Chester Armstrong

"I carve to reawaken the soul of the viewer to the primal energy and life force of earth-based imagery. My sculptures move in the rhythm of circles, spirals, and flowing lines dictated as much by the grain lines of the wood itself as by my own sense of the harmony of the natural world."     

 

Chester Armstrong

Born and raised in Berkeley, California, attended U.C. Berkeley in the 1960s and graduated with a degree in poetic theory and philosophy. In the early ’70s, after traveling through Central America and a brief stay in Vermont, Armstrong came north to Oregon looking for “untracked spaces,” where the stars are not drowned out by city lights.

 

Out of local Oregon woods, out of juniper, maple, pine, and walnut, Armstrong carves the world he sees surrounding him. Eagles, osprey, wolves, cougars, coyotes howling at the moon, herons perched majestically at the river’s edge. It’s all the magic of life.

 

Wood sculpture, like stone sculpture, is a subtractive process. You take away to reveal the form within. It is arduous and demanding and combines both artistic inspiration and physical perspiration. It is yielding but not forgiving. It does not allow for mistakes. But wood is organic, warm and alive and creates a “one of a kind” piece of art that traces its beginnings back to the living tree blown by the wind and fed by the sun and waters of the earth.
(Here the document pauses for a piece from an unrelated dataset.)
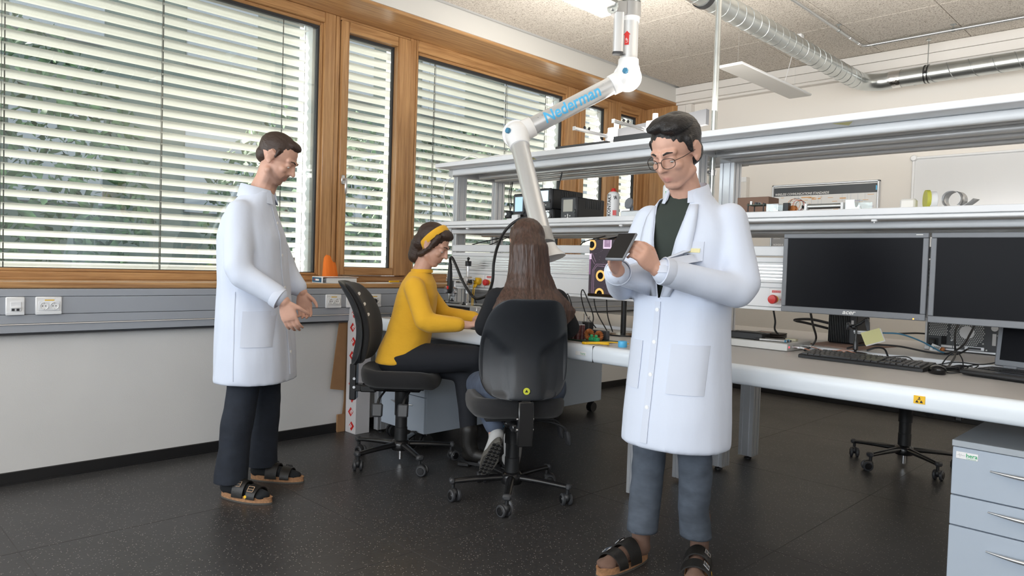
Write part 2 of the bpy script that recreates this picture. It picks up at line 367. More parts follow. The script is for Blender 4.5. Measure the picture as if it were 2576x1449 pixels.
def txt(body, size, o, u, v, m, parent, name='lettering', depth=0.0006, align='LEFT', shear=0.0, bold=0.0, sx=1.0, wrap=None):
    """flat lettering as a mesh: origin o, reading direction u, up v (world)"""
    cu = bpy.data.curves.new('t', 'FONT'); cu.body = body; cu.size = size; cu.extrude = 0; cu.align_x = align; cu.shear = shear; cu.offset = bold; cu.resolution_u = 3
    ob = bpy.data.objects.new('t', cu); COL.objects.link(ob)
    dg = bpy.context.evaluated_depsgraph_get(); dg.update()
    me = bpy.data.meshes.new_from_object(ob.evaluated_get(dg)); bpy.data.objects.remove(ob); bpy.data.curves.remove(cu)
    u = Vector(u).normalized(); v = Vector(v); v = (v - u*v.dot(u)).normalized(); w = u.cross(v); o = Vector(o)
    off = wloc(parent) if parent else Vector()
    if wrap:
        R, cen = wrap     # wrap around a tube of radius R whose axis runs along u below the text centre line
        bm = bmesh.new(); bm.from_mesh(me)
        for k in range(-8, 9):
            geom = bm.verts[:] + bm.edges[:] + bm.faces[:]
            bmesh.ops.bisect_plane(bm, geom=geom, plane_co=(0, size*.35 + k*size*.08, 0), plane_no=(0, 1, 0))
        bm.to_mesh(me); bm.free()
        for p in me.vertices:
            a = (p.co.y - size*.35)/R
            p.co = o + u*p.co.x*sx + v*(sin(a)*R) + w*(cos(a)*R - R + depth) - off
    else:
        for p in me.vertices: p.co = o + u*p.co.x*sx + v*p.co.y + w*depth - off
    me.materials.append(M[m]); t = bpy.data.objects.new(name, me); COL.objects.link(t)
    if parent: t.parent = parent
    return t
# ================================================================== ROOM SHELL
YB, YF, XR, ZC = 6.72, -3.5, 9.0, 3.10
floor = struct('floor', G().box((-0.02, YF, -0.1), (XR, YB, -.0015)), 'floor_seam')
fm = {}
for i in range(10):
    for j in range(10):
        x0, x1 = max(0.0, .98*i), min(XR, .98*(i + 1)); y0, y1 = max(YF, 1.77 + 1.15*(j - 5)), min(YB, 1.77 + 1.15*(j - 4))
        if x1 - x0 < .03 or y1 - y0 < .03: continue
        key = (round(x1 - x0, 3), round(y1 - y0, 3))
        if key not in fm:
            fm[key] = mesh_of(G().box((-(x1-x0)/2 + .0011, -(y1-y0)/2 + .0011, -.004), ((x1-x0)/2 - .0011, (y1-y0)/2 - .0011, 0), .0006), 'floor_tile'); fm[key].materials.append(M['floor'])
        o = link('floor_tile', fm[key], [], floor); o.location = ((x0+x1)/2, (y0+y1)/2, 0)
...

Today, more than ever, we need to revere the natural world.

 

“My wood sculpture is the water that quenches that thirst.” It is the touching and being touched by the spirit of the Earth.   Chester Armstrong

 

“This is what moves me. This, and the wild herds of mustangs that inhabit the west of my imagination.” He is best known for his horses, thundering herds all moving rhythmically as one.